The Boston Globe had a story this week about Boston’s 2024 Olympic bid, and specifically the marathon course.

Obviously, the Boston Marathon is perhaps the most iconic marathon in the world. But using that course in the 2024 Olympics? Can’t happen.

For the same reason that Boston Marathon times can’t be “official” records, the Hopkinton-to-Boston point-to-point course has an overall decrease in elevation beyond international standards, which makes the course unusable in the Olympics. The story also explains how the Charles River can’t be used as an Olympic rowing venue due to wind, current and bridges, despite hosting the famous Head of the Charles Regatta for 50 years.

“It’s kind of unfortunate,” Doug Arnot, the U.S. Olympic Committee’s adviser to the Boston 2024 bid, told the Boston Globe. “You and I can go to the federations and say they should change their rules, but I don’t think they’re going to.”

Of course, this isn’t a surprise to hardcore running fans. A more likely marathon alternative would be similar to the course used in the 2008 U.S. Olympic Trials marathon run by the women, which started and finished on Boylston Street at the famous Boston Marathon finish line, and consisted mostly of four 6-mile loops that ventured into Cambridge.

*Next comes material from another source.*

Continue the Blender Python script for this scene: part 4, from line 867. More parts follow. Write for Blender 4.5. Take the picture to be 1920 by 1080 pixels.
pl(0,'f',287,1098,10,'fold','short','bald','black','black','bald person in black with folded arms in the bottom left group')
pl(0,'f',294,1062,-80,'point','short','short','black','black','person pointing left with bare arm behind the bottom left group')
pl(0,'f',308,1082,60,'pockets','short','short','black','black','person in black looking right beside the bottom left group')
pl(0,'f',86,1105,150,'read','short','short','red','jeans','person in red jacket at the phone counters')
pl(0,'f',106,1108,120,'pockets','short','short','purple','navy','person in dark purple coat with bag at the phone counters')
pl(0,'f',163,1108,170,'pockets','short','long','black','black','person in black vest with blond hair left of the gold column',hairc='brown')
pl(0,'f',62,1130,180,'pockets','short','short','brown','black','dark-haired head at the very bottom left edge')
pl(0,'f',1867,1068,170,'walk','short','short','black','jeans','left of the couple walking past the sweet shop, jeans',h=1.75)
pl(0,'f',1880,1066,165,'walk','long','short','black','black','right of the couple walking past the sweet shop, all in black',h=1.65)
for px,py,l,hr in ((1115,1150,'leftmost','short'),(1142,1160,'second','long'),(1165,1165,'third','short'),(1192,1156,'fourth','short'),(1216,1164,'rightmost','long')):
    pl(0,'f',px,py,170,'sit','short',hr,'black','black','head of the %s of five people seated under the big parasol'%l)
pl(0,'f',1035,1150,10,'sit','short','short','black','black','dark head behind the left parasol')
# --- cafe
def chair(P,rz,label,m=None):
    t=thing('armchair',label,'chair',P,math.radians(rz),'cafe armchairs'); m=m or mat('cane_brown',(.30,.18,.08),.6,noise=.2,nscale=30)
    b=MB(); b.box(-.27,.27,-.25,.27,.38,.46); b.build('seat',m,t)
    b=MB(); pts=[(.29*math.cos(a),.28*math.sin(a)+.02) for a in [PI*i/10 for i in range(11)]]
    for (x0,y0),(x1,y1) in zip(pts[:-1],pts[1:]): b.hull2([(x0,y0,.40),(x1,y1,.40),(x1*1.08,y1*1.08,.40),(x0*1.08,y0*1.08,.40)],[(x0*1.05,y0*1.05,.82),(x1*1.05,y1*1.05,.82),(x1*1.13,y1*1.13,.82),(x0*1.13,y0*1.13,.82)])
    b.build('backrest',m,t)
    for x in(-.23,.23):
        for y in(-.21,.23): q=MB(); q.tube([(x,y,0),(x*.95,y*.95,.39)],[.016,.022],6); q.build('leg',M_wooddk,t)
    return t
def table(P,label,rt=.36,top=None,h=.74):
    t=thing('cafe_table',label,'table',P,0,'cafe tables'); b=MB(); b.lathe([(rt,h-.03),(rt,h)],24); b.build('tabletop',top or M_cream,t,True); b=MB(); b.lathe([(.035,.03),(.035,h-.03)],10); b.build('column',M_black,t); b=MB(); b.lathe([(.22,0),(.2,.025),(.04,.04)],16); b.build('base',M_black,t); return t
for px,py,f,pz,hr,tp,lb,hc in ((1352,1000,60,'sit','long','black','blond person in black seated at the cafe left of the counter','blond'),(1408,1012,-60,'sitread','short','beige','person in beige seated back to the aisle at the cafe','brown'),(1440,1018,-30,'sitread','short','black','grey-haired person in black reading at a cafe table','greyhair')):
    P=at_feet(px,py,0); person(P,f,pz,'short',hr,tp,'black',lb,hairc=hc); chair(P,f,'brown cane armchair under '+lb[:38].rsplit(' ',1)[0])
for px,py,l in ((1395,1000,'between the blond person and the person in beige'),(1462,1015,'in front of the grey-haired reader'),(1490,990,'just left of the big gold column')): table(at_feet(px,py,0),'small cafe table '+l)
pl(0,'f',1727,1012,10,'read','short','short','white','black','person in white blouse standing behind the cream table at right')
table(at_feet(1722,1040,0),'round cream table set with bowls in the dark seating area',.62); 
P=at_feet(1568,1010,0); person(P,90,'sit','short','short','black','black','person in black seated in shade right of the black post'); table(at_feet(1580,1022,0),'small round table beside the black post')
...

The United States decided recently to submit a bid for the 2024 Olympics, and Boston was chosen as the potential host city over San Francisco, Los Angeles and Washington, D.C. The U.S. Olympic Committee while now devote its efforts over the next two years to securing Boston’s bid over several international candidates. The United States hasn’t hosted the Summer Olympics since 1996 in Atlanta.

The International Olympic Committee will make their decision in 2017.